Thinking about the scenes in the civil service, this must be one of the unique aspects of Trollope's novels that they deal with this sector of Victorian life. I can't recall many other novels which give us such a detailed picture.
Angela
Re: The Small House: Loss of Face
Angela points out the several public humiliations or losses of face the chief characters of The Small House experience at this first climax of the book: Lily and Crosbie are not alone; continual petty losses of face, of humiliation beset all the characters at Mother Ropers (that word mother slithers over the older use of the word Mother for Madame in a Brothel). I suggest that loss of face is a central motif in Trollope's fiction -- and much English fiction which is often (somewhat falsely) called a comedy of manners. Austen centers several novels on just such loss of face. Perhaps that is a central emotional crux to these books: suddenly the apparent disguise or mask of manners is stripped away, or we see that through the mask and manners we are continually giving away our private selves -- and it's painful to realise this.
Trollope has a novel which is strongly focused on life in a civil service office; its plot hinges on the taking of bribes and interchange of favours that come with such terrain, and it ends in a brilliant court case (the first appearance of Chaffanbrass).
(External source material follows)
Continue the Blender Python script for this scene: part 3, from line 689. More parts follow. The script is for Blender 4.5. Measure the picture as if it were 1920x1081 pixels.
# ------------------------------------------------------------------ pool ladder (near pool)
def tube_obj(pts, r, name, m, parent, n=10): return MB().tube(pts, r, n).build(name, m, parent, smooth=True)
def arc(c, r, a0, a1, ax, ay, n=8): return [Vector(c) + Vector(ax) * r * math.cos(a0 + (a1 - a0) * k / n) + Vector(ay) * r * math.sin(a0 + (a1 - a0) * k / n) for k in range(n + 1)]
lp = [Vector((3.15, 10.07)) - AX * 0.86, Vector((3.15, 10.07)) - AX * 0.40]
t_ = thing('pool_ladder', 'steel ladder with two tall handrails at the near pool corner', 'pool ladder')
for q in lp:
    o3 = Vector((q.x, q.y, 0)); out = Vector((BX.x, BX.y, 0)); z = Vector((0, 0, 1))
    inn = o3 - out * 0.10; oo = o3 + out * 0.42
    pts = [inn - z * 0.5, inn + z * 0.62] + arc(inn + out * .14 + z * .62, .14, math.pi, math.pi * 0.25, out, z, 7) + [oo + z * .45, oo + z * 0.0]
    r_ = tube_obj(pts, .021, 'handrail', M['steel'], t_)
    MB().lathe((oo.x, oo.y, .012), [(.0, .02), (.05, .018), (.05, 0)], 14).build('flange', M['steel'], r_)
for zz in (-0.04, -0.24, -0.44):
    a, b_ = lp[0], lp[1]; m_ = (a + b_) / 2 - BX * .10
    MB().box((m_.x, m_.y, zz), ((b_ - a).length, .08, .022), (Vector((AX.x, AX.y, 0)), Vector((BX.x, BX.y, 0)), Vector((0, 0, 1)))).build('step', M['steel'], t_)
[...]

The Three Clerks_ is strongly autobiographical too. Charlie Tudor is another male variant on young Trollope. Ellen Moody
Reply-To: trollope-l@egroups.com
Subject: [trollope-l] Tell it to the marines
In the comic chapter, "Domestic Troubles" of our recent assignment in The Small House, Mr. Lupex to demonstrate his incredulity uses the expression, "Tell it to the marines." I was a bit surprised, having always assumed in a parochial way that this expression was an Americanism. Still thinking that Trollope had imported it from his transatlantic friends, I checked it out in both Eric Partridge's excellent Dictionary of Slang and Unconventional English and also the great grey superauthority The Oxford English Dictionary or the OED. Here is what I learned. From the sixteenth century on British soldiers who happened to serve on the British fleets as a supplement to the regular sailors were called "marines." Naturally the sailors had contempt for these soldiers and held that they would believe anything told them. That is, the sailors looked on the marines as amateurs in a world of professionals. By the early nineteenth century both Scott and Byron had used "tell it to the marines" as an expression of incredulity, but sailors had been using that expression for more than 200 years already. Trollope's use of it was no Yankee importation (most of those were to come later) but a time-honored (time-honoured?) British expression. Since it was looked on as slang by both Partridge and the OED, it seemed fitting that it would come from the mouth of Mr. Lupex, who was one of the characters at Mrs. Roper's boarding house who was not of the highest or most educated class.